You was right about modulo setting's and i was wrong again... & yeah i did check this on a a500 too & can't get away with it! Oh dear sorry, i think i'm becoming public enemy no.1 LOL!!!! As i said before, i now own a A1200 machine so i will start producing WORKING code and check that it actually works, how about that?!

Sounds good. :)

As for my Replayer Routine - That's really cool what you've down in my code but why do you want to make it 100% PC (Program Relative) I thought it was okey as it was, btw did you use it???? Anyway i've now printed it out coz i havent seen all what you've done yet but i'll get you feedback when i've finished checking it out. well i'm very impressed indeed

THANKYOU ;)

Well, why I made it PC relative is easy to answer, I simply HATE RELOC32 entries. Also, I used the replayer for a musicdisk and I wanted to spread it with the code so that the musicians could easily change the modules. So I simply saved the code as binary and incbin'ed it so that I a) didn't have to give away the original source and b) made it easier for the people to assemble the musicdisk.
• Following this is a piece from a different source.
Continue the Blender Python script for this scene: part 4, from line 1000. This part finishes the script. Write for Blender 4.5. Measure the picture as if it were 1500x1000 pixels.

So what I gave a away looked something like

START: incbin code.bin

SECTION DATA,DATA
mod1 incbin "mod.bla1"
mod2 incbin "mod.bla2"

Needless to say, this only works with 100% pc relative code. :)

About the fixes, the only thing worth noticing is the range check I do in the sample init part because without it there would be memory trashing with certain modules (this bug is also present in the original pt replay).